Oral History of Mongolia
A co-operative research project between the MIASU and the International Association for Mongol Studies in Ulaanbaatar. The Principal Investigator is Dr David Sneath and the project will be managed by Dr Christopher Kaplonski. Professor Caroline Humphrey (Department of Social Anthropology, Cambridge) and Professor Sh Bira (Mongolian Academy of Science) will act as senior consultants. The project will collect over 600 personal oral histories from Mongolians throughout the country to create a publicly accessible, dual-language database of the oral history of twentieth-century Mongolia. The aim is to create a new understanding of individuals’ memories and experiences of state transformation and to document and analyze the remarkable changes that this huge but remote country has experienced This project will help preserve Mongolian cultural and historical heritage and further develop collaborative anthropological and historial research projects between Mongolia and the UK.
The Historical Study and Documentation of the Pad gling traditions in Bhutan
Dr Stephen Hugh-Jones and Dr Hildegard Diemberger have been awarded funds for a 5-year project with Dr Karma Phuntso as the researcher, which will study the Pad gling Traditon, one of the two major religious traditions in the Kingdom of Bhutan.

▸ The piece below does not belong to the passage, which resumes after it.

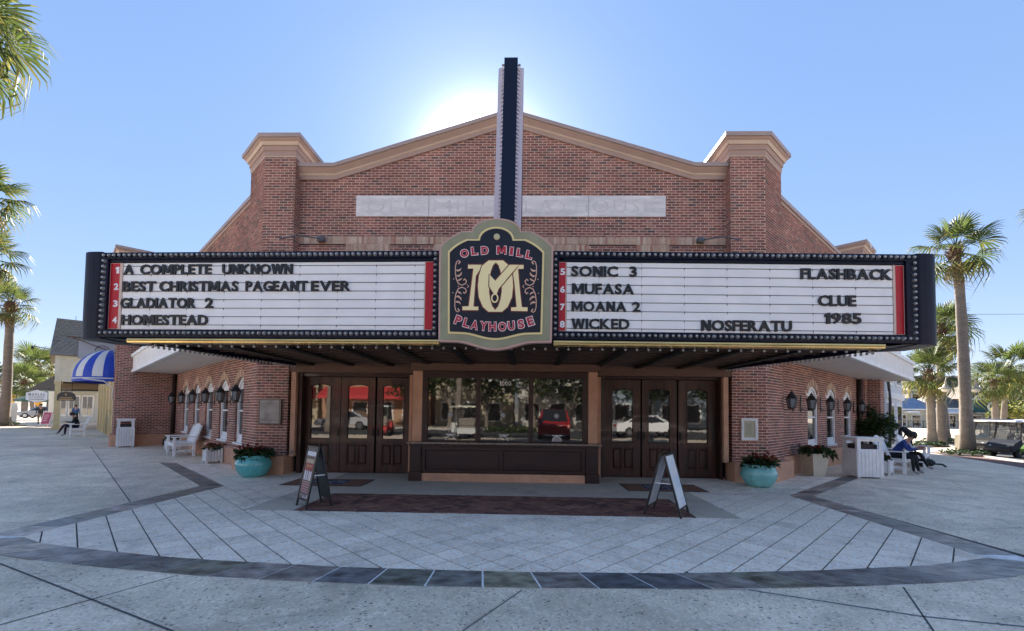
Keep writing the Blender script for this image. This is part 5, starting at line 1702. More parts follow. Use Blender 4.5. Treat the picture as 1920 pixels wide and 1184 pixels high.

The project aims to assess the religious, cultural and political role of the institution and its members in Bhutanese history and in the greater Tibetan Buddhist world. The literature connected with the tradition will be digitized, the original manuscripts and wood block prints will be preserved and deposited in local archives and the British Library and the entire textual corpus will be entered into a complete xml catalogue.